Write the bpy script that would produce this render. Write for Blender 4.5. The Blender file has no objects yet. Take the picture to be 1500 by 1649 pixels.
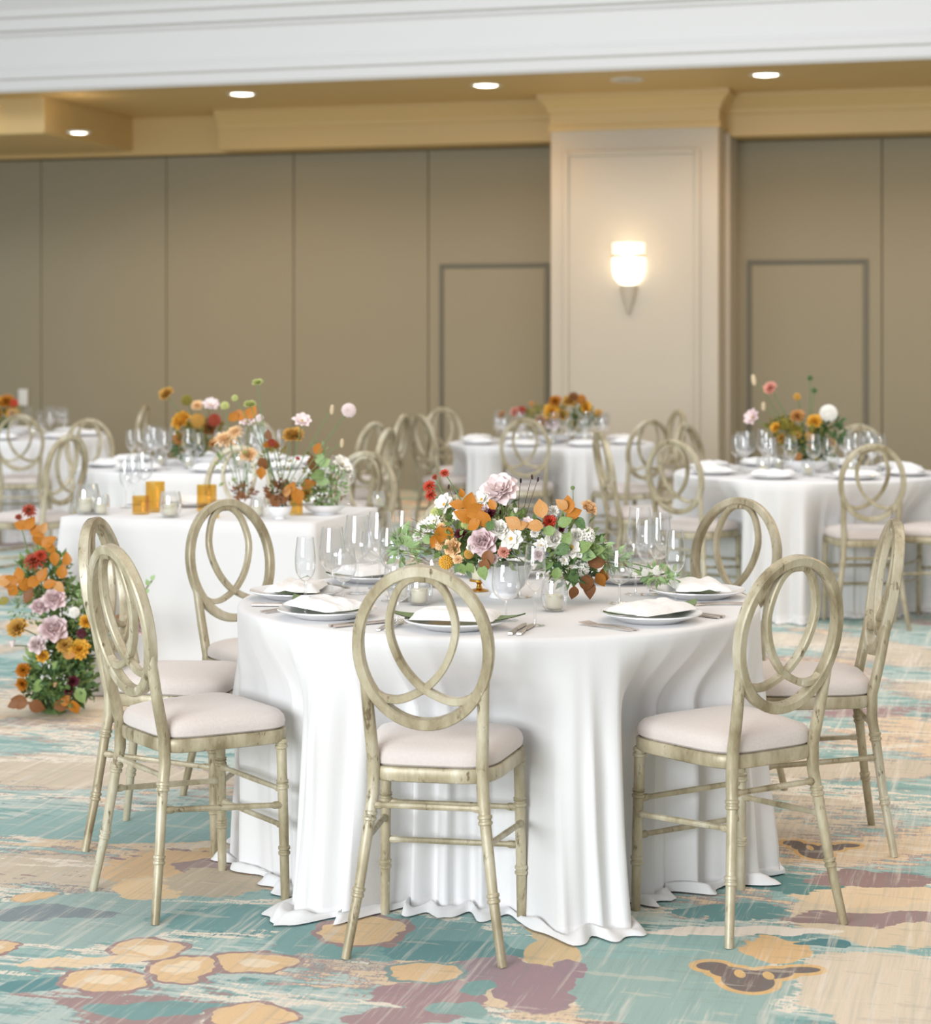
import bpy, bmesh, math, random
import numpy as np
from mathutils import Vector, Matrix, noise
SC = bpy.context.scene
COL = SC.collection
PI = math.pi
random.seed(7)

# ------------------------------------------------------------------ camera
F, YH, HC = 3235.0, 543.0, 1.534
cam = bpy.data.cameras.new('camera')
cam.sensor_fit = 'HORIZONTAL'; cam.sensor_width = 36; cam.lens = F / 1500 * 36
cam.shift_y = -(824.5 - YH) / 1500
cam.clip_start = 0.1; cam.clip_end = 100
cam.dof.use_dof = True; cam.dof.focus_distance = 5.55; cam.dof.aperture_fstop = 4.0
camo = bpy.data.objects.new('camera', cam); COL.objects.link(camo)
camo.location = (0, 0, HC); camo.rotation_euler = (PI / 2, 0, 0)
SC.camera = camo
SC.view_settings.view_transform = 'Standard'; SC.view_settings.look = 'None'
SC.view_settings.gamma = 1; SC.view_settings.use_curve_mapping = False
SC.view_settings.exposure = 0.33
SC.cycles.transparent_max_bounces = 48
SC.cycles.max_bounces = 8
SC.cycles.caustics_reflective = False; SC.cycles.caustics_refractive = False

# ------------------------------------------------------------------ world and daylight
w = bpy.data.worlds.new('daylight'); SC.world = w; w.use_nodes = True
w.node_tree.nodes['Background'].inputs[0].default_value = (0.93, 0.96, 1.0, 1)
w.node_tree.nodes['Background'].inputs[1].default_value = 0.44
def area(name, loc, to, size, power, col):
    l = bpy.data.lights.new(name, 'AREA'); l.shape = 'RECTANGLE'; l.size, l.size_y = size
    l.energy = power; l.color = col
    o = bpy.data.objects.new(name, l); COL.objects.link(o); o.location = loc
    o.rotation_euler = (Vector(to) - Vector(loc)).to_track_quat('-Z', 'Y').to_euler()
    return o
area('ballroom_ceiling_glow', (1.5, 6.5, 6.8), (1.0, 7.5, 0), (8, 9), 190, (1.0, 0.80, 0.60))
area('wall_side_glow', (4.6, 8.2, 3.0), (1.0, 6.2, 0.6), (1.5, 1.5), 26, (1.0, 0.68, 0.34))
area('clerestory_daylight', (-1.0, 9.6, 7.6), (0.5, 19.5, 0.2), (13, 2.4), 330, (0.88, 0.94, 1.0))
area('window_daylight', (-5.5, -3.5, 2.6), (0, 7, 0.7), (6, 3.6), 960, (0.90, 0.95, 1.0))

# ------------------------------------------------------------------ basic helpers
def at(px, py, Y):                       # a point in the room seen at a pixel, at distance Y
    return Vector(((px - 750) / F * Y, Y, HC + (YH - py) * Y / F))
def lin(h):
    if isinstance(h, str):
        h = h.lstrip('#'); c = [int(h[i:i + 2], 16) / 255 for i in (0, 2, 4)]
    else: c = h
    return tuple(x / 12.92 if x <= .04045 else ((x + .055) / 1.055) ** 2.4 for x in c) + (1,)
def mat(name, col, rough=.6, metal=0, noise_amt=0, scale=20, spec=.5, sheen=0, bump=0, sss=0, alt=None):
    m = bpy.data.materials.new(name); m.use_nodes = True; nt = m.node_tree; b = nt.nodes['Principled BSDF']
    c = lin(col); b.inputs['Base Color'].default_value = c
    b.inputs['Roughness'].default_value = rough; b.inputs['Metallic'].default_value = metal
    b.inputs['Specular IOR Level'].default_value = spec
    if sheen: b.inputs['Sheen Weight'].default_value = sheen
    if sss:
        b.inputs['Subsurface Weight'].default_value = sss; b.inputs['Subsurface Radius'].default_value = (.01, .008, .006)
    if noise_amt or bump:
        tc = nt.nodes.new('ShaderNodeTexCoord'); n = nt.nodes.new('ShaderNodeTexNoise')
        n.inputs['Scale'].default_value = scale; n.inputs['Detail'].default_value = 5
        nt.links.new(tc.outputs['Object'], n.inputs['Vector'])
        if noise_amt:
            r = nt.nodes.new('ShaderNodeMix'); r.data_type = 'RGBA'
            c2 = lin(alt) if alt else tuple(x * (1 - noise_amt) for x in c[:3]) + (1,)
            mr = nt.nodes.new('ShaderNodeMapRange'); mr.inputs[1].default_value = .38; mr.inputs[2].default_value = .66
            nt.links.new(n.outputs['Fac'], mr.inputs[0]); nt.links.new(mr.outputs[0], r.inputs['Factor'])
            r.inputs['A'].default_value = c; r.inputs['B'].default_value = c2
            nt.links.new(r.outputs['Result'], b.inputs['Base Color'])
        if bump:
            bp = nt.nodes.new('ShaderNodeBump'); bp.inputs['Strength'].default_value = bump; bp.inputs['Distance'].default_value = .01
            nt.links.new(n.outputs['Fac'], bp.inputs['Height']); nt.links.new(bp.outputs['Normal'], b.inputs['Normal'])
    return m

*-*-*

### EXERCISE TASK
Copy the data exactly. Any picture it contains is to be omitted.

### SOLUTION BELOW
Write the bpy script that would produce this render. Write for Blender 4.5. The Blender file has no objects yet. Take the picture to be 1500 by 1649 pixels.
import bpy, bmesh, math, random
import numpy as np
from mathutils import Vector, Matrix, noise
SC = bpy.context.scene
COL = SC.collection
PI = math.pi
random.seed(7)

# ------------------------------------------------------------------ camera
F, YH, HC = 3235.0, 543.0, 1.534
cam = bpy.data.cameras.new('camera')
cam.sensor_fit = 'HORIZONTAL'; cam.sensor_width = 36; cam.lens = F / 1500 * 36
cam.shift_y = -(824.5 - YH) / 1500
cam.clip_start = 0.1; cam.clip_end = 100
cam.dof.use_dof = True; cam.dof.focus_distance = 5.55; cam.dof.aperture_fstop = 4.0
camo = bpy.data.objects.new('camera', cam); COL.objects.link(camo)
camo.location = (0, 0, HC); camo.rotation_euler = (PI / 2, 0, 0)
SC.camera = camo
SC.view_settings.view_transform = 'Standard'; SC.view_settings.look = 'None'
SC.view_settings.gamma = 1; SC.view_settings.use_curve_mapping = False
SC.view_settings.exposure = 0.33
SC.cycles.transparent_max_bounces = 48
SC.cycles.max_bounces = 8
SC.cycles.caustics_reflective = False; SC.cycles.caustics_refractive = False

# ------------------------------------------------------------------ world and daylight
w = bpy.data.worlds.new('daylight'); SC.world = w; w.use_nodes = True
w.node_tree.nodes['Background'].inputs[0].default_value = (0.93, 0.96, 1.0, 1)
w.node_tree.nodes['Background'].inputs[1].default_value = 0.44
def area(name, loc, to, size, power, col):
    l = bpy.data.lights.new(name, 'AREA'); l.shape = 'RECTANGLE'; l.size, l.size_y = size
    l.energy = power; l.color = col
    o = bpy.data.objects.new(name, l); COL.objects.link(o); o.location = loc
    o.rotation_euler = (Vector(to) - Vector(loc)).to_track_quat('-Z', 'Y').to_euler()
    return o
area('ballroom_ceiling_glow', (1.5, 6.5, 6.8), (1.0, 7.5, 0), (8, 9), 190, (1.0, 0.80, 0.60))
area('wall_side_glow', (4.6, 8.2, 3.0), (1.0, 6.2, 0.6), (1.5, 1.5), 26, (1.0, 0.68, 0.34))
area('clerestory_daylight', (-1.0, 9.6, 7.6), (0.5, 19.5, 0.2), (13, 2.4), 330, (0.88, 0.94, 1.0))
area('window_daylight', (-5.5, -3.5, 2.6), (0, 7, 0.7), (6, 3.6), 960, (0.90, 0.95, 1.0))

# ------------------------------------------------------------------ basic helpers
def at(px, py, Y):                       # a point in the room seen at a pixel, at distance Y
    return Vector(((px - 750) / F * Y, Y, HC + (YH - py) * Y / F))
def lin(h):
    if isinstance(h, str):
        h = h.lstrip('#'); c = [int(h[i:i + 2], 16) / 255 for i in (0, 2, 4)]
    else: c = h
    return tuple(x / 12.92 if x <= .04045 else ((x + .055) / 1.055) ** 2.4 for x in c) + (1,)
def mat(name, col, rough=.6, metal=0, noise_amt=0, scale=20, spec=.5, sheen=0, bump=0, sss=0, alt=None):
    m = bpy.data.materials.new(name); m.use_nodes = True; nt = m.node_tree; b = nt.nodes['Principled BSDF']
    c = lin(col); b.inputs['Base Color'].default_value = c
    b.inputs['Roughness'].default_value = rough; b.inputs['Metallic'].default_value = metal
    b.inputs['Specular IOR Level'].default_value = spec
    if sheen: b.inputs['Sheen Weight'].default_value = sheen
    if sss:
        b.inputs['Subsurface Weight'].default_value = sss; b.inputs['Subsurface Radius'].default_value = (.01, .008, .006)
    if noise_amt or bump:
        tc = nt.nodes.new('ShaderNodeTexCoord'); n = nt.nodes.new('ShaderNodeTexNoise')
        n.inputs['Scale'].default_value = scale; n.inputs['Detail'].default_value = 5
        nt.links.new(tc.outputs['Object'], n.inputs['Vector'])
        if noise_amt:
            r = nt.nodes.new('ShaderNodeMix'); r.data_type = 'RGBA'
            c2 = lin(alt) if alt else tuple(x * (1 - noise_amt) for x in c[:3]) + (1,)
            mr = nt.nodes.new('ShaderNodeMapRange'); mr.inputs[1].default_value = .38; mr.inputs[2].default_value = .66
            nt.links.new(n.outputs['Fac'], mr.inputs[0]); nt.links.new(mr.outputs[0], r.inputs['Factor'])
            r.inputs['A'].default_value = c; r.inputs['B'].default_value = c2
            nt.links.new(r.outputs['Result'], b.inputs['Base Color'])
        if bump:
            bp = nt.nodes.new('ShaderNodeBump'); bp.inputs['Strength'].default_value = bump; bp.inputs['Distance'].default_value = .01
            nt.links.new(n.outputs['Fac'], bp.inputs['Height']); nt.links.new(bp.outputs['Normal'], b.inputs['Normal'])
    return m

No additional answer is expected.